▶ **Instructions for the task**: Lift out each line of the data that holds "Blender".

▶ **Given data**:
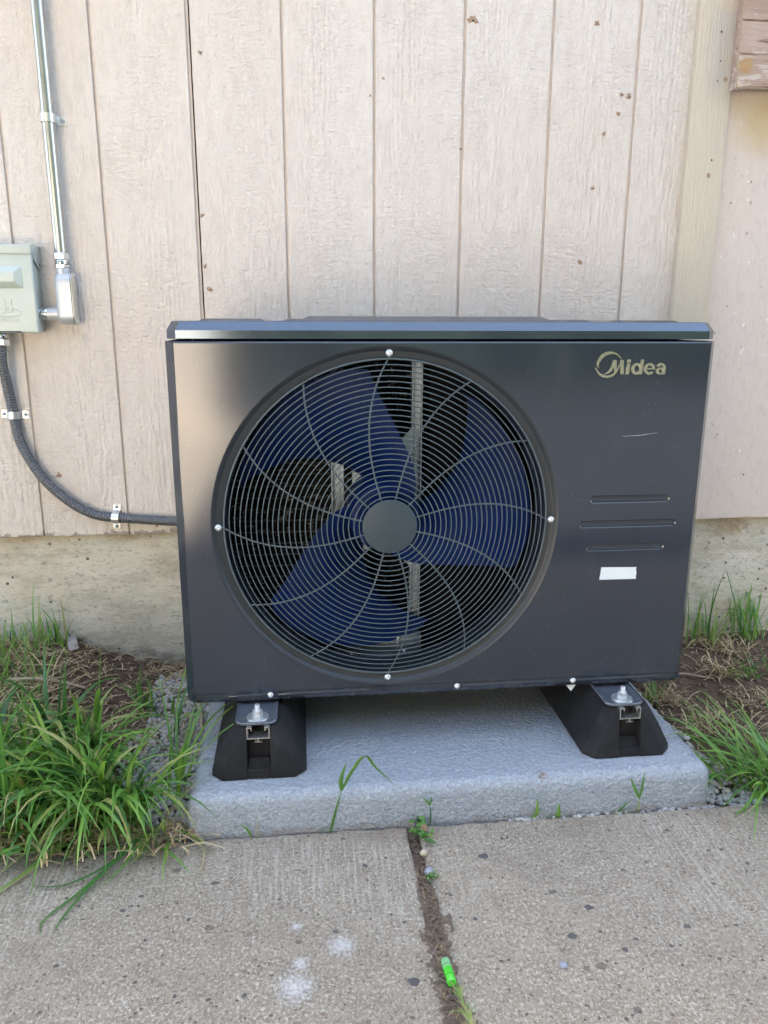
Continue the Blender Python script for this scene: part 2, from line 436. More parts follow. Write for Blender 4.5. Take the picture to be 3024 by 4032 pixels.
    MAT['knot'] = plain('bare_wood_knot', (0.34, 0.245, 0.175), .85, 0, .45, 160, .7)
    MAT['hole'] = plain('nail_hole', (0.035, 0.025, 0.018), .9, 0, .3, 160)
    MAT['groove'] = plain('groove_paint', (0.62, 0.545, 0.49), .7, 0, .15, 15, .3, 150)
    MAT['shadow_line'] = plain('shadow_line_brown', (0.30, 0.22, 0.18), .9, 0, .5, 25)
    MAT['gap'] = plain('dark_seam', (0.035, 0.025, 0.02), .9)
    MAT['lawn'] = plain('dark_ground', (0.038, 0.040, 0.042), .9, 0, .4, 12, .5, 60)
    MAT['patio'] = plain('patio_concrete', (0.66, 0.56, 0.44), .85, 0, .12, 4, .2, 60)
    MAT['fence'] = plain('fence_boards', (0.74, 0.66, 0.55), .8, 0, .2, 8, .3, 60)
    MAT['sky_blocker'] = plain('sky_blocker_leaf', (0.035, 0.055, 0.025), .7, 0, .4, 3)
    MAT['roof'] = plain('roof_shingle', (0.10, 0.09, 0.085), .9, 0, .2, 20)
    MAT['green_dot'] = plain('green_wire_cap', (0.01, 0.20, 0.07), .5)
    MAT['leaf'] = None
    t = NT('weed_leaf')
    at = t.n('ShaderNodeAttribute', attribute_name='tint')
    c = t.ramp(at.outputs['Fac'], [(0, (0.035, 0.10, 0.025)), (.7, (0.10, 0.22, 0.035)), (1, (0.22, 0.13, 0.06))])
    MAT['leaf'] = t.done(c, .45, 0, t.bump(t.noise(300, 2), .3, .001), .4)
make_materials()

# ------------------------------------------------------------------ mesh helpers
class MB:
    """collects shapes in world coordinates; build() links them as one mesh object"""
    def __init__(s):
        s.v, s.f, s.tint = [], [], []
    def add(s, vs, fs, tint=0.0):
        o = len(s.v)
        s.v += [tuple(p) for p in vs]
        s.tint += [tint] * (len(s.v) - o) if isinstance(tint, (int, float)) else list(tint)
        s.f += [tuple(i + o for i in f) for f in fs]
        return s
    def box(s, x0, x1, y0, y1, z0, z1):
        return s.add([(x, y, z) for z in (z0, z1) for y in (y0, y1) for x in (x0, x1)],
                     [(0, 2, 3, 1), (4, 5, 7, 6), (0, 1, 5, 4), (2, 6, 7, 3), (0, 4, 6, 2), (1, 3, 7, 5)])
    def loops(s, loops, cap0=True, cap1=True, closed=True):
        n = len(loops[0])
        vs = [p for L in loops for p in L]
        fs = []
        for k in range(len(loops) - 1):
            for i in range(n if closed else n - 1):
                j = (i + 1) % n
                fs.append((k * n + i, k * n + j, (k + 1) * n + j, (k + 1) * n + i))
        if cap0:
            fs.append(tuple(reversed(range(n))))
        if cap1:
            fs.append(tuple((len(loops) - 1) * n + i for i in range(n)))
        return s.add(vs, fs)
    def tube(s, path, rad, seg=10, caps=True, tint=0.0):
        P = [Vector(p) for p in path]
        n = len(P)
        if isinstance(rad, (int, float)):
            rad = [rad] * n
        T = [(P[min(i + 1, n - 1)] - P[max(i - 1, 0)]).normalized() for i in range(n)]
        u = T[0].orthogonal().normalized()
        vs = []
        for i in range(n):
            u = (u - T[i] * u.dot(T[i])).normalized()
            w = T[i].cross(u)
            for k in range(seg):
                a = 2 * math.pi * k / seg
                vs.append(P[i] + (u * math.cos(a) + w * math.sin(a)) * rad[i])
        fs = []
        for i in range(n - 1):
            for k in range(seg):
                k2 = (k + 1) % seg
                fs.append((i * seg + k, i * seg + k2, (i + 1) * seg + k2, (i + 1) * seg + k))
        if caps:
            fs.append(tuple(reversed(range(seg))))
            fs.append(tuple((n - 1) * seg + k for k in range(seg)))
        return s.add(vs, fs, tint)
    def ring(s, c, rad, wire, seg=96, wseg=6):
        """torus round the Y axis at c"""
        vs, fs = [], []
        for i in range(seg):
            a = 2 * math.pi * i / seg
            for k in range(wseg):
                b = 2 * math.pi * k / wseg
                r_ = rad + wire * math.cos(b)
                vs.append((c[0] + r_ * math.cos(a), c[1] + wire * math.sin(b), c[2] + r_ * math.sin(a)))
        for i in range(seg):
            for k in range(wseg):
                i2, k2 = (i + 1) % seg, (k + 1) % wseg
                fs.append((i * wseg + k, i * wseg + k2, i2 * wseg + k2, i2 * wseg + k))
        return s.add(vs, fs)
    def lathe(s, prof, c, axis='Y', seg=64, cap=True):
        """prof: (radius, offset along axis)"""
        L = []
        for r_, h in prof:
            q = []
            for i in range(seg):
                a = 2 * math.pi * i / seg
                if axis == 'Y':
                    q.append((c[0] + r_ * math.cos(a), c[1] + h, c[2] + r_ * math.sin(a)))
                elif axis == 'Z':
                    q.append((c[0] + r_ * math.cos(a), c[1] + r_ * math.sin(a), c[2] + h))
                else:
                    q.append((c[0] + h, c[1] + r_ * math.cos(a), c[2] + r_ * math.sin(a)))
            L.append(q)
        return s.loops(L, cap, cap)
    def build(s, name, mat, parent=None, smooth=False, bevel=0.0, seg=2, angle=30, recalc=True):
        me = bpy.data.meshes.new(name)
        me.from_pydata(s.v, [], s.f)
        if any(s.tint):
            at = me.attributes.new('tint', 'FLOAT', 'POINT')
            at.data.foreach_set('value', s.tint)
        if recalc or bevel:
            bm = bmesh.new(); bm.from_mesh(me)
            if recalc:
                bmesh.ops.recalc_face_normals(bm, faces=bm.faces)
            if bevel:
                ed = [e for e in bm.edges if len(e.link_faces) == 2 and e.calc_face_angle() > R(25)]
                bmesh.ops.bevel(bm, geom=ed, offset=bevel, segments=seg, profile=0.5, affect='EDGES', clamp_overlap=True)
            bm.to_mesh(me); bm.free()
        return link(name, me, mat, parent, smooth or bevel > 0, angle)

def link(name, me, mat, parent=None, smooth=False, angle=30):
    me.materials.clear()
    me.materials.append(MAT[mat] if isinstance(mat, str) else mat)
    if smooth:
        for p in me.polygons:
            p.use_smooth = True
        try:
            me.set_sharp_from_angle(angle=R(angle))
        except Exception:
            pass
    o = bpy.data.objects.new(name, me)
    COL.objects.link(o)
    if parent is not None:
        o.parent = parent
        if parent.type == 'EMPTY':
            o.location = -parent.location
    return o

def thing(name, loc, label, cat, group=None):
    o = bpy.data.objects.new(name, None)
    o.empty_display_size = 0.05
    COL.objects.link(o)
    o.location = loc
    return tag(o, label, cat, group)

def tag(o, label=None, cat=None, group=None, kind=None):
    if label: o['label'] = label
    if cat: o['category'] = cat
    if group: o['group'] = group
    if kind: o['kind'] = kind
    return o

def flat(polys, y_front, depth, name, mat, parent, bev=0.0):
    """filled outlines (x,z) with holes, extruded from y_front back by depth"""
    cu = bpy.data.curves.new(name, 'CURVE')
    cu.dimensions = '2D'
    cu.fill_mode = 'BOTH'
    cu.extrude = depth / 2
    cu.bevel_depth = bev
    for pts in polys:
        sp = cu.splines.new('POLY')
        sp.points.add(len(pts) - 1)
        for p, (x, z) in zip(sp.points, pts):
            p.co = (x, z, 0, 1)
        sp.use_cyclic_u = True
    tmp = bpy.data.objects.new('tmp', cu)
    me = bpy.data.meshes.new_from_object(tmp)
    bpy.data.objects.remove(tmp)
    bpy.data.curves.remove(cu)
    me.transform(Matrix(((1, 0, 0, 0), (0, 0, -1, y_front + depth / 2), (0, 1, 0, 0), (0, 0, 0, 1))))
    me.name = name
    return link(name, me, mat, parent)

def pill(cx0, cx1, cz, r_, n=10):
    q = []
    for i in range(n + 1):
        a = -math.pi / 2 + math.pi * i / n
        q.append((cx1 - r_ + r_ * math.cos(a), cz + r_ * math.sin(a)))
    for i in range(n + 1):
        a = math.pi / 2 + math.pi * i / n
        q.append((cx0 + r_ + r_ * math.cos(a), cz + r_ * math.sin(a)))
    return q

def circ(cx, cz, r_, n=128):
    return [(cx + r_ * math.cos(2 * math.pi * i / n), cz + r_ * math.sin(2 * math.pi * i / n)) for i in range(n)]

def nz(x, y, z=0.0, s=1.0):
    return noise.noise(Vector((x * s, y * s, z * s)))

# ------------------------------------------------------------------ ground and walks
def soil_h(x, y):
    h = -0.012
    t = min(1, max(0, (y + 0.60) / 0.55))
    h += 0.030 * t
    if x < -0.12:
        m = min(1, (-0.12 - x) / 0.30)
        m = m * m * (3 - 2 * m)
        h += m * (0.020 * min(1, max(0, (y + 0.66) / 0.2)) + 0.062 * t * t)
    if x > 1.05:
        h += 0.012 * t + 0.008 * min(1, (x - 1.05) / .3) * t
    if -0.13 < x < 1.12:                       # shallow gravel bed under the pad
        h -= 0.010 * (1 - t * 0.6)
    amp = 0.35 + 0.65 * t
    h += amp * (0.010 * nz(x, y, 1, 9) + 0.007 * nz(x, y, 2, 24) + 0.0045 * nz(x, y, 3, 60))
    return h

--

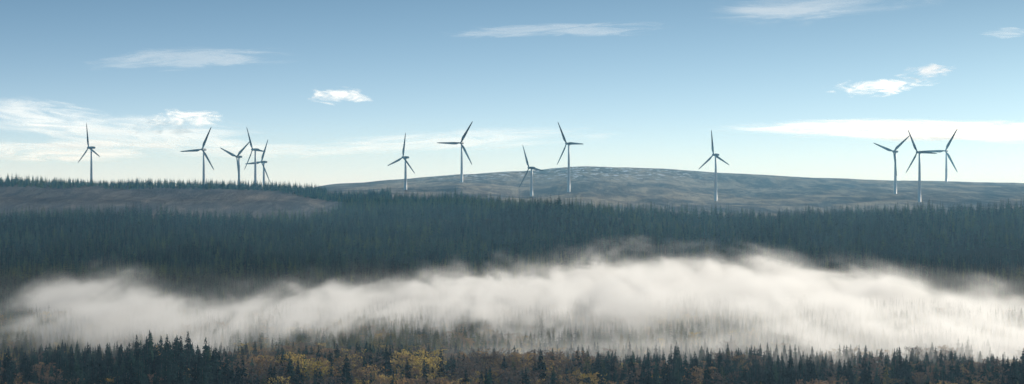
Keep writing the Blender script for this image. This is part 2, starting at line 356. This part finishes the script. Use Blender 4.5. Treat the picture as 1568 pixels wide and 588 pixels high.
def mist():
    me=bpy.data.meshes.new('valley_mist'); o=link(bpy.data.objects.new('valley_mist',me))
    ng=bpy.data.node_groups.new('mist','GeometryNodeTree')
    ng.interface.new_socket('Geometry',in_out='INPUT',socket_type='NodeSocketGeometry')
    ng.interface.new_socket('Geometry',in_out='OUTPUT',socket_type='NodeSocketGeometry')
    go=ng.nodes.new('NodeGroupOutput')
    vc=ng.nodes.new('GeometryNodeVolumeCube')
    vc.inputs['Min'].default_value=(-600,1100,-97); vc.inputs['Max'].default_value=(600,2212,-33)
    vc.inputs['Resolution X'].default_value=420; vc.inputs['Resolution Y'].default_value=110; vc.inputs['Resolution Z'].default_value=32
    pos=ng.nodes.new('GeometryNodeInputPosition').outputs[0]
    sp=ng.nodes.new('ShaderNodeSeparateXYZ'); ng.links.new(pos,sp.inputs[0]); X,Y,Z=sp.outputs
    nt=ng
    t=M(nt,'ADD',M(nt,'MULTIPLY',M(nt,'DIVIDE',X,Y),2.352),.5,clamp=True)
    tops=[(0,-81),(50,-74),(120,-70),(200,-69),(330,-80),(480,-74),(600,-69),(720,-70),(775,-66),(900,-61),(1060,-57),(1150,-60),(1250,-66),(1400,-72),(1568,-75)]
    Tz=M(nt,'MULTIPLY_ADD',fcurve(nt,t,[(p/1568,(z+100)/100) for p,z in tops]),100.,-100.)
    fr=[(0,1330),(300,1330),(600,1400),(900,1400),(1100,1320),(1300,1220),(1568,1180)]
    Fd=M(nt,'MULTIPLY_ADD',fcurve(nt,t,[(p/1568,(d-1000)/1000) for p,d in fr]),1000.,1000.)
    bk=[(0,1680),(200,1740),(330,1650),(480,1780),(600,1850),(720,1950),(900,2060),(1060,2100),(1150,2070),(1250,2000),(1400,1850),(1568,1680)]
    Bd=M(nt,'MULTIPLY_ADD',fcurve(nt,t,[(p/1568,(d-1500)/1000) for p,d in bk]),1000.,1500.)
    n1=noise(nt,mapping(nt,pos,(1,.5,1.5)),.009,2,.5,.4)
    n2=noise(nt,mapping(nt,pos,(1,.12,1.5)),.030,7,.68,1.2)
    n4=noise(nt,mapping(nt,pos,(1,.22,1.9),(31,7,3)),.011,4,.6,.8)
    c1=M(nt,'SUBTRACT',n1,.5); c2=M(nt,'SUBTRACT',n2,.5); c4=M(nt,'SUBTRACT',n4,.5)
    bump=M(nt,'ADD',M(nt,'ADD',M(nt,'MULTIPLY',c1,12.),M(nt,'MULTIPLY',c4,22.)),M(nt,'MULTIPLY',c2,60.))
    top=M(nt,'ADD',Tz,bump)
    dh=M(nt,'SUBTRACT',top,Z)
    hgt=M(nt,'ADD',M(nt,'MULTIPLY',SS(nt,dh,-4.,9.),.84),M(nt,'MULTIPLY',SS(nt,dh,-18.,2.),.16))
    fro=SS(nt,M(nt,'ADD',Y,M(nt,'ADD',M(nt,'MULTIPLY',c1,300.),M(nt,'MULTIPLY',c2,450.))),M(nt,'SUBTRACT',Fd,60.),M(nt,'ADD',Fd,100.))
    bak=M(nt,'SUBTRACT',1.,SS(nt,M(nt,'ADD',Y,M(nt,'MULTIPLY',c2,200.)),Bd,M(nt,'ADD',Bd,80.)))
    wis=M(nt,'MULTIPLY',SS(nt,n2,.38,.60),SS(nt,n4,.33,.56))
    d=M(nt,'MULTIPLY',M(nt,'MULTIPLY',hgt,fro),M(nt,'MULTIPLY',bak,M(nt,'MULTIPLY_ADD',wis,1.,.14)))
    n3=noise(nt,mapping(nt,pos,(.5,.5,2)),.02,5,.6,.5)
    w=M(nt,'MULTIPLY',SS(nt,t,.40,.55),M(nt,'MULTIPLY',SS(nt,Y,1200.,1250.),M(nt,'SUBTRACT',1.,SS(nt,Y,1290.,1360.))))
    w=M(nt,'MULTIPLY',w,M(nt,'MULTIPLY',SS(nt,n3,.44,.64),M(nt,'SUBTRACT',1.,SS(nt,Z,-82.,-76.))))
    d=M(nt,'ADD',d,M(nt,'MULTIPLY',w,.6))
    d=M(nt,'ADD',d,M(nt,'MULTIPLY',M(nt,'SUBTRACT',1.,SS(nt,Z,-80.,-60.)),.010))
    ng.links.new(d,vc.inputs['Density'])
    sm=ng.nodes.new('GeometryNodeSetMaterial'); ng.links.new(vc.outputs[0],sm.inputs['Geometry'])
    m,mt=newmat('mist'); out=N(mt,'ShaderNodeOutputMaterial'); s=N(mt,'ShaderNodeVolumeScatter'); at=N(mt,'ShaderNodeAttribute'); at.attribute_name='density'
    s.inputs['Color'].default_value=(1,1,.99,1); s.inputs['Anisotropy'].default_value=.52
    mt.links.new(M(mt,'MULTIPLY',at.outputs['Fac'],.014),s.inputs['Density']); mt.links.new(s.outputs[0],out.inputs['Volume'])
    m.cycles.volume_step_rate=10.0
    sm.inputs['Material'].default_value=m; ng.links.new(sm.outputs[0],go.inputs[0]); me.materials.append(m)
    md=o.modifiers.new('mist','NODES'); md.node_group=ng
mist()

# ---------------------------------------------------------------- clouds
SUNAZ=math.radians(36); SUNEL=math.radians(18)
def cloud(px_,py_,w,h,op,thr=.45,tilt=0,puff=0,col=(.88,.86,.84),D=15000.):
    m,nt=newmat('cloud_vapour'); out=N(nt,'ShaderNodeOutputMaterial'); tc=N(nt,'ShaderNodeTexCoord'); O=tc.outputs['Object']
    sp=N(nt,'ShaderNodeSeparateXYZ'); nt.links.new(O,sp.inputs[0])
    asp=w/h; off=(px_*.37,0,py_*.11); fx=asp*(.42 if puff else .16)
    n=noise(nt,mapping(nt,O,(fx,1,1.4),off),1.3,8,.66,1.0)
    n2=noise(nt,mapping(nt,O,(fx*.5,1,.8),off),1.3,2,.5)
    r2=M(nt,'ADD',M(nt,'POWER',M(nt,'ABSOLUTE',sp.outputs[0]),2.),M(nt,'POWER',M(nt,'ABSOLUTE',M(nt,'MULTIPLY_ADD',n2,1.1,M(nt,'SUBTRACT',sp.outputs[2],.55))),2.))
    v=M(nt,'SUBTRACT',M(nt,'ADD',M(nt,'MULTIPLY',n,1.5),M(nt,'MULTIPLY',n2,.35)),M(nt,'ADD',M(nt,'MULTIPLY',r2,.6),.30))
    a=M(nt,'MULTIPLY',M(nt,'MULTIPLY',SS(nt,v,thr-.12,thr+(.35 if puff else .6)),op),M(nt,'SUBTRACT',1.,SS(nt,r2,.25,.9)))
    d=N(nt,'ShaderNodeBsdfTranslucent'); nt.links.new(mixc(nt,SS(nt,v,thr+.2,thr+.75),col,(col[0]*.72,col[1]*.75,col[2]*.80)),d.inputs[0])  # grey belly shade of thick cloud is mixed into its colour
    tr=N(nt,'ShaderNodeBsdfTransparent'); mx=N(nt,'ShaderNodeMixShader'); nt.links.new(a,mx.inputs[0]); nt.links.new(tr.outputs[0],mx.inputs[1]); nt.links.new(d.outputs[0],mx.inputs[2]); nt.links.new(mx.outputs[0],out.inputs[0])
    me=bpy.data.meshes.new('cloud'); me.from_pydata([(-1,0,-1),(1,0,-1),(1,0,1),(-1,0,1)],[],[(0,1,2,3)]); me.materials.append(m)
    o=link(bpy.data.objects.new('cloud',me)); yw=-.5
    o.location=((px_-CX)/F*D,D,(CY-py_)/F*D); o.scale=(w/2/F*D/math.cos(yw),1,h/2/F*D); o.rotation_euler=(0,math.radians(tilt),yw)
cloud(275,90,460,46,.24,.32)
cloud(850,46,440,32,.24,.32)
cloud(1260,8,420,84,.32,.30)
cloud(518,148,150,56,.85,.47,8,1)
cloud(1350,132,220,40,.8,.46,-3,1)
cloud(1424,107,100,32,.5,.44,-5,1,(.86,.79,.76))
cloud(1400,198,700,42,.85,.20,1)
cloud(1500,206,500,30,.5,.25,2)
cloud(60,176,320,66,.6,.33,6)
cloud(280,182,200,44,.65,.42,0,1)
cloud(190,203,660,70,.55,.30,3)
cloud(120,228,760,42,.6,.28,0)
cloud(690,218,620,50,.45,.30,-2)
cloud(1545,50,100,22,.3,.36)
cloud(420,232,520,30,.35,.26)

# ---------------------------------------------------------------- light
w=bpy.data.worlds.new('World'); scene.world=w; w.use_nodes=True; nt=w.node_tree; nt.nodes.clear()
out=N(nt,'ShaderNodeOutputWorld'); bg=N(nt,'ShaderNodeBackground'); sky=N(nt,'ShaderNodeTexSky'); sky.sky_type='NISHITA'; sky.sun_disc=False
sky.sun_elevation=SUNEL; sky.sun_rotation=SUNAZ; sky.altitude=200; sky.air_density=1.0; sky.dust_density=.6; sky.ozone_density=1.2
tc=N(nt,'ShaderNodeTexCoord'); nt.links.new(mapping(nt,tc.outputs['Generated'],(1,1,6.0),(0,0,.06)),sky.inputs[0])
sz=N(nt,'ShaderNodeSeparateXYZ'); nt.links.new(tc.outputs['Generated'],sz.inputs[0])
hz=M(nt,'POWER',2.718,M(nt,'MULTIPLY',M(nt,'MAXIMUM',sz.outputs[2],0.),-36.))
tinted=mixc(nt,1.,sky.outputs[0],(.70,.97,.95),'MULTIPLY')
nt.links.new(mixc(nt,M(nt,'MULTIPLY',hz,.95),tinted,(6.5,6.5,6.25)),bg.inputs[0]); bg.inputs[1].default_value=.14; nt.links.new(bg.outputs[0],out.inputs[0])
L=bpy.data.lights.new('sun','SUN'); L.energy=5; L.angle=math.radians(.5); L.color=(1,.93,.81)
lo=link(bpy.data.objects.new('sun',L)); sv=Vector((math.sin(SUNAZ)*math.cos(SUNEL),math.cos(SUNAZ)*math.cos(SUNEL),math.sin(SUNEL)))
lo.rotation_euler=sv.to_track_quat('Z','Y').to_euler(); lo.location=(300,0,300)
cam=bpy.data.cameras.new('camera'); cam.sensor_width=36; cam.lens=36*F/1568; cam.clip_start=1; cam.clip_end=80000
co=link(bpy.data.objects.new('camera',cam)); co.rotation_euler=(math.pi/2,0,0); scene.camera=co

▶ **Result of this exercise**:
Continue the Blender Python script for this scene: part 2, from line 436. More parts follow. Write for Blender 4.5. Take the picture to be 3024 by 4032 pixels.
Keep writing the Blender script for this image. This is part 2, starting at line 356. This part finishes the script. Use Blender 4.5. Treat the picture as 1568 pixels wide and 588 pixels high.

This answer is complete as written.